■ Exercise directions
Output the material below in full, exactly as it is.

■ Given information
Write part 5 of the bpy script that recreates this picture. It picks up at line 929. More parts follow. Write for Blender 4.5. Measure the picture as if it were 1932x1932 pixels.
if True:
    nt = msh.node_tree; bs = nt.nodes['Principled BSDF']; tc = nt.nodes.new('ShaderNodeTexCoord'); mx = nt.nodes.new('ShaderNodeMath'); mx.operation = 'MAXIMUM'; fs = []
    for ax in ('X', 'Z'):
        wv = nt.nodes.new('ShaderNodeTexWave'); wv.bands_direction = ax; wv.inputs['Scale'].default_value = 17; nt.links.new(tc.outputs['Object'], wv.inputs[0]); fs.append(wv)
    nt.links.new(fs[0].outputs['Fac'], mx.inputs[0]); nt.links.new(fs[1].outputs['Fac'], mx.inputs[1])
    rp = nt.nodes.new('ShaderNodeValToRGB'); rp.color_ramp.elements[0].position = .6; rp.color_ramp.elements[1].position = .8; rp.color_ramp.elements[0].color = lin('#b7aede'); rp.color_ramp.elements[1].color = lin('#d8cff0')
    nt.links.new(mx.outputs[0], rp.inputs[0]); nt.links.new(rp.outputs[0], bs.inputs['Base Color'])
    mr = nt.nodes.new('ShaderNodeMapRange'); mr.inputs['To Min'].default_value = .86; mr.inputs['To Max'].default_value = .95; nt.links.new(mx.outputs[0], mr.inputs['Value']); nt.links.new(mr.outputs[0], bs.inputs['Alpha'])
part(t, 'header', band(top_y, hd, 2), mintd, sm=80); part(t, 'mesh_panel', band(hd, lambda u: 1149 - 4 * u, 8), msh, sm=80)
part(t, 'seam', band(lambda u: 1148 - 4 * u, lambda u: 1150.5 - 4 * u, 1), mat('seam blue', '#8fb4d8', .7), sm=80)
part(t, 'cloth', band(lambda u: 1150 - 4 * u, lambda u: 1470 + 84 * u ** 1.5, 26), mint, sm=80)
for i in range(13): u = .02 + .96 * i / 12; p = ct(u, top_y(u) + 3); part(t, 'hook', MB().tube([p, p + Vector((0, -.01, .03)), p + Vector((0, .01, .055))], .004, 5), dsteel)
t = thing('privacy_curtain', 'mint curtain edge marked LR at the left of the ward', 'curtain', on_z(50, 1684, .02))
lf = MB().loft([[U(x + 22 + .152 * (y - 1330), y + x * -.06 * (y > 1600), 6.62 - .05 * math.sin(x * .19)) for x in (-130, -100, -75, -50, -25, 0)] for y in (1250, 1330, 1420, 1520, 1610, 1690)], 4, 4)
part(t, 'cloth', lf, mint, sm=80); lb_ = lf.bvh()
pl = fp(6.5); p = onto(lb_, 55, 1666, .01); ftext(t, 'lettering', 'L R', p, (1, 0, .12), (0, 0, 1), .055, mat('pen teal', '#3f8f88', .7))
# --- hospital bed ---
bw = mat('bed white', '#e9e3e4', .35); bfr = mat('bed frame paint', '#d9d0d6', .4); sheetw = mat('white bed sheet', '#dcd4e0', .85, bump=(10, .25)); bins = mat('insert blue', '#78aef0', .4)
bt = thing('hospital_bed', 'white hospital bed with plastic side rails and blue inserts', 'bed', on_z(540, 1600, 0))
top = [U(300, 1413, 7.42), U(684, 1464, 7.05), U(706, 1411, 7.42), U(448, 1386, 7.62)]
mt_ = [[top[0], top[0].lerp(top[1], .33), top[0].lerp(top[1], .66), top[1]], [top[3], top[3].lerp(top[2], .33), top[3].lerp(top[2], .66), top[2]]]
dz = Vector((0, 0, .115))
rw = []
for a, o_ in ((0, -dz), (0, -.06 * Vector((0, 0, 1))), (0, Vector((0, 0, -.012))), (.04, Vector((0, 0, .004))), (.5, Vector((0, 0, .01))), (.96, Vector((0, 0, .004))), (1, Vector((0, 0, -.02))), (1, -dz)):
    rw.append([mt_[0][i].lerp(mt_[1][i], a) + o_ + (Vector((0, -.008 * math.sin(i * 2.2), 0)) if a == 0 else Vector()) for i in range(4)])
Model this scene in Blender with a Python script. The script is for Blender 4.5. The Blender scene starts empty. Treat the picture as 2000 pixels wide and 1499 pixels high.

■ Exercise response
Write part 5 of the bpy script that recreates this picture. It picks up at line 929. More parts follow. Write for Blender 4.5. Measure the picture as if it were 1932x1932 pixels.
if True:
    nt = msh.node_tree; bs = nt.nodes['Principled BSDF']; tc = nt.nodes.new('ShaderNodeTexCoord'); mx = nt.nodes.new('ShaderNodeMath'); mx.operation = 'MAXIMUM'; fs = []
    for ax in ('X', 'Z'):
        wv = nt.nodes.new('ShaderNodeTexWave'); wv.bands_direction = ax; wv.inputs['Scale'].default_value = 17; nt.links.new(tc.outputs['Object'], wv.inputs[0]); fs.append(wv)
    nt.links.new(fs[0].outputs['Fac'], mx.inputs[0]); nt.links.new(fs[1].outputs['Fac'], mx.inputs[1])
    rp = nt.nodes.new('ShaderNodeValToRGB'); rp.color_ramp.elements[0].position = .6; rp.color_ramp.elements[1].position = .8; rp.color_ramp.elements[0].color = lin('#b7aede'); rp.color_ramp.elements[1].color = lin('#d8cff0')
    nt.links.new(mx.outputs[0], rp.inputs[0]); nt.links.new(rp.outputs[0], bs.inputs['Base Color'])
    mr = nt.nodes.new('ShaderNodeMapRange'); mr.inputs['To Min'].default_value = .86; mr.inputs['To Max'].default_value = .95; nt.links.new(mx.outputs[0], mr.inputs['Value']); nt.links.new(mr.outputs[0], bs.inputs['Alpha'])
part(t, 'header', band(top_y, hd, 2), mintd, sm=80); part(t, 'mesh_panel', band(hd, lambda u: 1149 - 4 * u, 8), msh, sm=80)
part(t, 'seam', band(lambda u: 1148 - 4 * u, lambda u: 1150.5 - 4 * u, 1), mat('seam blue', '#8fb4d8', .7), sm=80)
part(t, 'cloth', band(lambda u: 1150 - 4 * u, lambda u: 1470 + 84 * u ** 1.5, 26), mint, sm=80)
for i in range(13): u = .02 + .96 * i / 12; p = ct(u, top_y(u) + 3); part(t, 'hook', MB().tube([p, p + Vector((0, -.01, .03)), p + Vector((0, .01, .055))], .004, 5), dsteel)
t = thing('privacy_curtain', 'mint curtain edge marked LR at the left of the ward', 'curtain', on_z(50, 1684, .02))
lf = MB().loft([[U(x + 22 + .152 * (y - 1330), y + x * -.06 * (y > 1600), 6.62 - .05 * math.sin(x * .19)) for x in (-130, -100, -75, -50, -25, 0)] for y in (1250, 1330, 1420, 1520, 1610, 1690)], 4, 4)
part(t, 'cloth', lf, mint, sm=80); lb_ = lf.bvh()
pl = fp(6.5); p = onto(lb_, 55, 1666, .01); ftext(t, 'lettering', 'L R', p, (1, 0, .12), (0, 0, 1), .055, mat('pen teal', '#3f8f88', .7))
# --- hospital bed ---
bw = mat('bed white', '#e9e3e4', .35); bfr = mat('bed frame paint', '#d9d0d6', .4); sheetw = mat('white bed sheet', '#dcd4e0', .85, bump=(10, .25)); bins = mat('insert blue', '#78aef0', .4)
bt = thing('hospital_bed', 'white hospital bed with plastic side rails and blue inserts', 'bed', on_z(540, 1600, 0))
top = [U(300, 1413, 7.42), U(684, 1464, 7.05), U(706, 1411, 7.42), U(448, 1386, 7.62)]
mt_ = [[top[0], top[0].lerp(top[1], .33), top[0].lerp(top[1], .66), top[1]], [top[3], top[3].lerp(top[2], .33), top[3].lerp(top[2], .66), top[2]]]
dz = Vector((0, 0, .115))
rw = []
for a, o_ in ((0, -dz), (0, -.06 * Vector((0, 0, 1))), (0, Vector((0, 0, -.012))), (.04, Vector((0, 0, .004))), (.5, Vector((0, 0, .01))), (.96, Vector((0, 0, .004))), (1, Vector((0, 0, -.02))), (1, -dz)):
    rw.append([mt_[0][i].lerp(mt_[1][i], a) + o_ + (Vector((0, -.008 * math.sin(i * 2.2), 0)) if a == 0 else Vector()) for i in range(4)])
Model this scene in Blender with a Python script. The script is for Blender 4.5. The Blender scene starts empty. Treat the picture as 2000 pixels wide and 1499 pixels high.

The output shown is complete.